(Placeholder to develop the report on BMDE and the importance of actual engagement in the territory.)
From here to there marks a linear progress from one determined point to another, and expresses the undetermined path that will develop into a roadmap to reach a specific goal, set in advance as a desirable objective. This expression is often used to engage in a road towards a quantifiable output, and tries to predict a set of discrete steps to follow in order to reach expectations. The resulting roadmap is brought forward to teams and funding institutions as a rational, comprehensive depiction of a deterministic bet on a future engineered to become the future.
Although roadmaps from here to there are very satisfying to the mind, reducing risk to a bearable minimum, they have to deal with many imponderables.

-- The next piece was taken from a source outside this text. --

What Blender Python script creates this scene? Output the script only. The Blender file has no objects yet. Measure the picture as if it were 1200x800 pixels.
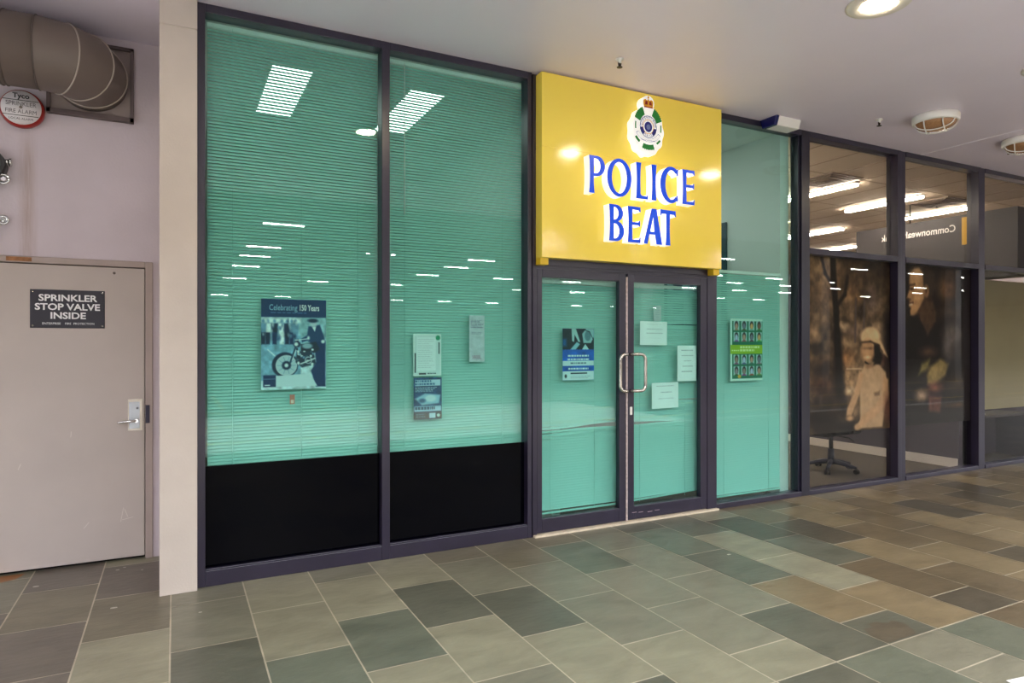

Inherited from engineering approaches, roadmaps tend to work well in that context where machines must abide by the laws of physics. Our universe tends to favor ‘good enough’ assumptions, that with time and effort can help propel rockets to the stars in a pretty accurate and effective way. Strong of its success, technoscience amplifies its power over domains beyond its scope, by the virtue of its effective predictive power. But engineered solutions often lack insight into complexity, and roadmaps tend to hit unforeseen limits that, from an engineering perspective, amount to errors.
From (t)here to here tries to account for this complexity, and also for the fact that how predictable things might be, complex systems are not only things, they involve many trans-individual relations affecting each other in unexpected ways. Here, the (t)
reminds us to consider the present situation as a hit-or-miss goal inherited from a past that didn’t play well along the lines of prediction. In retrospect, the oracle was wrong. The expression, turned around from its deterministic perspective, also insists on the importance of focusing not only on the expected goal, but more importantly on the actual path taken, of which the goal is but one step that will hopefully be taken.
Mapping the Commons is the stated goal of Dewey Maps, by a non-profit association in Belgium that nurtures a support network to local Press initiatives. If the original intent was to provide the local Press with yet unavailable information about the Commons, the cartography project of Dewey largely broke beyond a technical endeavor to venture into the network’s core competence : small-scale participatory democracy.
Because local Press is about informing the neighborhood, it’s a powerful tool to engage inhabitants and develop community ties. Following this lead, Dewey Maps creates an inventory of common resources that people can tap into and nurture themselves: the map is not the territory, but Dewey Maps proceeds from investing the territory and gathering inhabitants to explore, promote, defend, and organize the commons around them.